Abstract

Model-Driven Security (Mds) is a specialized Model-Driven Engineering (Mde) approach for supporting the development of secure systems. Model-Driven Security aims at improving the productivity of the development process and quality of the resulting secure systems, with models as the main artifact. Among the variety of models that have been studied in a Model-Driven Security perspective, one canmention access control models that specify the access rights. So far, these models mainly focus on static definitions of access control policies, without taking into account the more complex, but essential, delegation of rights mechanism.

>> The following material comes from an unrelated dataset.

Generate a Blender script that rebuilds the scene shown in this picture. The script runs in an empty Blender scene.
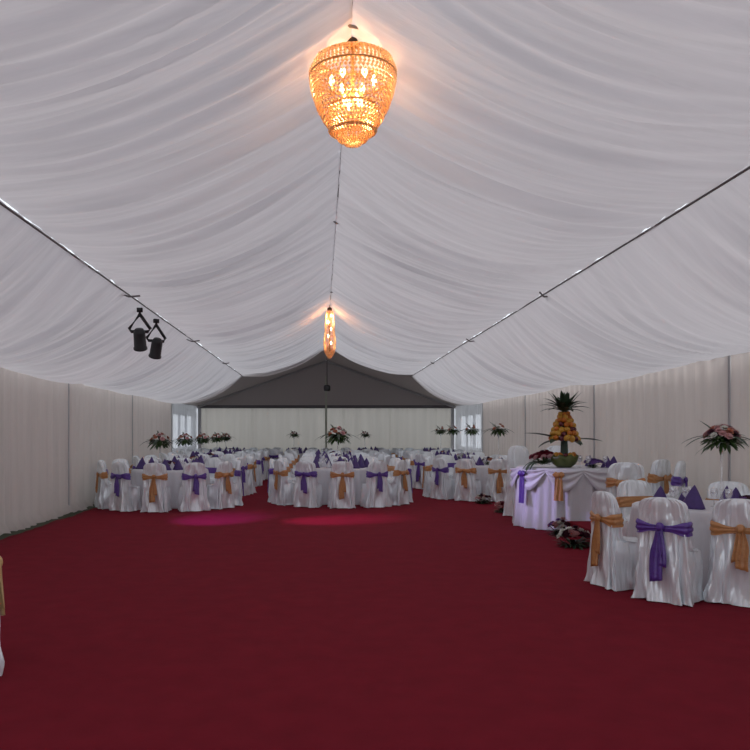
import bpy, bmesh, math, random
import numpy as np
from mathutils import Vector, Matrix, noise
random.seed(7)
PI = math.pi
scene = bpy.context.scene
COL = scene.collection
R = math.radians

# ------------------------------------------------------------------ camera
F = 763.0                       # focal length in pixels of a 750 px frame
cam = bpy.data.cameras.new('camera')
cam.sensor_width = 36; cam.sensor_fit = 'HORIZONTAL'
cam.lens = 36 * F / 750
cam.shift_x = (375 - 321) / 750
cam.shift_y = (432 - 375) / 750
cam.clip_end = 200
camo = bpy.data.objects.new('camera', cam); COL.objects.link(camo)
camo.location = (0, 0, 1.55); camo.rotation_euler = (PI / 2, 0, 0)
scene.camera = camo
scene.view_settings.view_transform = 'Standard'
scene.view_settings.look = 'None'
scene.view_settings.gamma = 1
scene.view_settings.use_curve_mapping = False
scene.view_settings.exposure = 0.0

XL, XR, XC = -4.88, 5.28, 0.2       # side walls, ridge
YB, YF = 30.3, -5.0
EAVE, RIDGE, PURL = 2.54, 4.35, 3.40

# ------------------------------------------------------------------ materials
def mat(name, col, rough=.6, **kw):
    m = bpy.data.materials.new(name); m.use_nodes = True
    b = m.node_tree.nodes['Principled BSDF']
    b.inputs['Base Color'].default_value = (*col, 1)
    b.inputs['Roughness'].default_value = rough
    for k, v in kw.items():
        b.inputs[k.replace('_', ' ')].default_value = v
    return m

def add_bump(m, scale=(20, 20, 20), strength=.3, dist=.01, detail=4, ntype='noise', mix=None, coord='Object', nscale=1.0):
    nt = m.node_tree; N = nt.nodes; L = nt.links
    b = N['Principled BSDF']
    tc = N.new('ShaderNodeTexCoord'); mp = N.new('ShaderNodeMapping')
    mp.inputs['Scale'].default_value = scale
    L.new(tc.outputs[coord], mp.inputs['Vector'])
    n = N.new('ShaderNodeTexNoise'); n.inputs['Detail'].default_value = detail; n.inputs['Scale'].default_value = nscale
    L.new(mp.outputs['Vector'], n.inputs['Vector'])
    bu = N.new('ShaderNodeBump'); bu.inputs['Strength'].default_value = strength; bu.inputs['Distance'].default_value = dist
    L.new(n.outputs['Fac'], bu.inputs['Height']); L.new(bu.outputs['Normal'], b.inputs['Normal'])
    if mix:
        r = N.new('ShaderNodeMix'); r.data_type = 'RGBA'
        r.inputs[6].default_value = (*mix[0], 1); r.inputs[7].default_value = (*mix[1], 1)
        L.new(n.outputs['Fac'], r.inputs[0]); L.new(r.outputs[2], b.inputs['Base Color'])
    return n, bu

def fabric(name, col, trans, rough=.85, transp=0.0, tcol=None, scale=None, bump=.3):
    """cloth that lets some daylight through"""
    m = bpy.data.materials.new(name); m.use_nodes = True
    nt = m.node_tree; N = nt.nodes; L = nt.links
    b = N['Principled BSDF']; b.inputs['Base Color'].default_value = (*col, 1); b.inputs['Roughness'].default_value = rough
    b.inputs['Specular IOR Level'].default_value = .2
    t = N.new('ShaderNodeBsdfTranslucent'); t.inputs['Color'].default_value = (*(tcol or col), 1)
    mx = N.new('ShaderNodeMixShader'); mx.inputs[0].default_value = trans
    L.new(b.outputs[0], mx.inputs[1]); L.new(t.outputs[0], mx.inputs[2])
    out = N['Material Output']; last = mx
    if transp > 0:
        tp = N.new('ShaderNodeBsdfTransparent'); m2 = N.new('ShaderNodeMixShader'); m2.inputs[0].default_value = transp
        L.new(mx.outputs[0], m2.inputs[1]); L.new(tp.outputs[0], m2.inputs[2]); last = m2
    L.new(last.outputs[0], out.inputs['Surface'])
    if scale:
        tc = N.new('ShaderNodeTexCoord'); mp = N.new('ShaderNodeMapping'); mp.inputs['Scale'].default_value = scale
        L.new(tc.outputs['Object'], mp.inputs['Vector'])
        n = N.new('ShaderNodeTexNoise'); n.inputs['Scale'].default_value = 1; n.inputs['Detail'].default_value = 5
        L.new(mp.outputs['Vector'], n.inputs['Vector'])
        bu = N.new('ShaderNodeBump'); bu.inputs['Strength'].default_value = bump; bu.inputs['Distance'].default_value = .02
        L.new(n.outputs['Fac'], bu.inputs['Height'])
        L.new(bu.outputs['Normal'], b.inputs['Normal']); L.new(bu.outputs['Normal'], t.inputs['Normal'])
        hs = N.new('ShaderNodeMix'); hs.data_type = 'RGBA'
        hs.inputs[6].default_value = (*[c * .86 for c in col], 1); hs.inputs[7].default_value = (*[min(1, c * 1.12) for c in col], 1)
        L.new(n.outputs['Fac'], hs.inputs[0]); L.new(hs.outputs[2], b.inputs['Base Color']); L.new(hs.outputs[2], t.inputs['Color'])
    return m

M = {}
M['lining'] = fabric('ceiling_lining', (.66, .635, .65), .31, scale=(.9, 9, .9), bump=.5)
M['roof'] = fabric('unlined_roof', (.44, .40, .39), .24)
M['curtain'] = fabric('wall_curtain', (.71, .64, .60), .47, scale=(6, 6, .35), bump=.4)
M['backcurtain'] = fabric('back_curtain', (.60, .56, .50), .36, scale=(5, 5, .3), bump=.3)
M['sheer'] = fabric('sheer_curtain', (.62, .62, .66), .35, transp=.40, scale=(6, 6, .35), bump=.4)
M['pvc'] = fabric('tent_wall_pvc', (.82, .82, .82), .66)
M['alu'] = mat('aluminium', (.42, .41, .42), .45, Metallic=.4)
M['postlight'] = mat('post_paint', (.42, .45, .36), .5)
M['darkline'] = mat('dark_cable', (.16, .15, .15), .6)
M['black'] = mat('black_metal', (.012, .012, .014), .45)
M['hub'] = mat('dark_bronze', (.05, .035, .025), .4, Metallic=.6)

m = mat('red_carpet', (.115, .005, .013), .95); M['carpet'] = m
m.node_tree.nodes['Principled BSDF'].inputs['Specular IOR Level'].default_value = .08
add_bump(m, (3, 3, 3), .35, .02, 8, mix=((.150, .0105, .020), (.235, .016, .031)), nscale=1.5)
m = mat('ground_grass', (.035, .045, .02), .95); M['grass'] = m
add_bump(m, (8, 8, 8), .8, .03, 6, mix=((.018, .02, .01), (.06, .085, .03)), nscale=3)

m = mat('white_satin', (.88, .94, .98), .24, Metallic=.24); M['satin'] = m
b = m.node_tree.nodes['Principled BSDF']
b.inputs['Specular IOR Level'].default_value = .75; b.inputs['Sheen Weight'].default_value = .25
add_bump(m, (11, 11, 1.1), 1.0, .06, 2)
m = mat('table_linen', (.66, .66, .70), .42); M['linen'] = m
m.node_tree.nodes['Principled BSDF'].inputs['Specular IOR Level'].default_value = .5
add_bump(m, (12, 12, 1.6), .5, .02, 3)
def satin(name, c1, c2, r=.32):
    m = mat(name, c1, r); m.node_tree.nodes['Principled BSDF'].inputs['Specular IOR Level'].default_value = .7
    add_bump(m, (22, 22, 40), .6, .008, 3, mix=(c1, c2)); return m
M['purple'] = satin('purple_satin', (.075, .028, .24), (.15, .065, .42))
M['gold'] = satin('gold_satin', (.42, .175, .055), (.62, .31, .11))
M['pale_gold'] = satin('pale_gold_satin', (.60, .42, .17), (.78, .60, .30))
M['napkin'] = satin('purple_napkin', (.035, .014, .12), (.075, .03, .21), .6)
M['white_napkin'] = satin('white_napkin', (.65, .65, .7), (.75, .75, .8), .6)
M['wood'] = mat('table_wood', (.25, .17, .1), .5)
M['leaf'] = mat('green_leaf', (.035, .085, .02), .45); add_bump(M['leaf'], (9, 9, 9), .2, .01, 3, mix=((.018, .05, .012), (.07, .13, .03)))
M['leafdark'] = mat('dark_leaf', (.025, .05, .03), .45); add_bump(M['leafdark'], (9, 9, 9), .2, .01, 3, mix=((.012, .03, .015), (.045, .08, .04)))
M['pink'] = mat('pink_petal', (.60, .33, .33), .6)
M['paleflower'] = mat('white_petal', (.66, .66, .60), .6)
M['peach'] = mat('peach_petal', (.48, .17, .10), .6)
M['rose'] = mat('dark_red_petal', (.20, .012, .03), .6)
M['violetpetal'] = mat('violet_petal', (.16, .07, .30), .6)
M['burg'] = mat('burgundy_petal', (.07, .012, .03), .6)
M['orange'] = mat('orange_peel', (.50, .15, .015), .45); add_bump(M['orange'], (60, 60, 60), .2, .004, 2)
M['yellow'] = mat('yellow_fruit', (.52, .27, .03), .45)
M['plum'] = mat('dark_plum', (.10, .01, .02), .3)
M['melon'] = mat('melon_rind', (.07, .12, .025), .4); add_bump(M['melon'], (10, 10, 3), .2, .01, 3, mix=((.02, .05, .008), (.14, .15, .03)))
M['trunk'] = mat('leafy_trunk', (.05, .085, .06), .6); add_bump(M['trunk'], (30, 30, 8), .7, .02, 3)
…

Delegation is a meta-level mechanism for administrating access rights, which allows a user without any specific administrative privileges to delegate his/her access rights to another user. This paper gives a formalization of access control and delegation mechanisms, and analyses the main hard-points for introducing various advanced delegation semantics in Model-Driven Security. Then, we propose a modular model-driven framework for 1) specifying access control, delegation and the business logic as separate concerns; 2) dynamically enforcing/weaving access control policies with various delegation features into security-critical systems; and 3) providing a flexibly dynamic adaptation strategy.We demonstrate the feasibility and effectiveness of our proposed solution through the proof-of-concept implementations of different component-based systems running on different adaptive execution platforms, i.e. OSGi and Kevoree.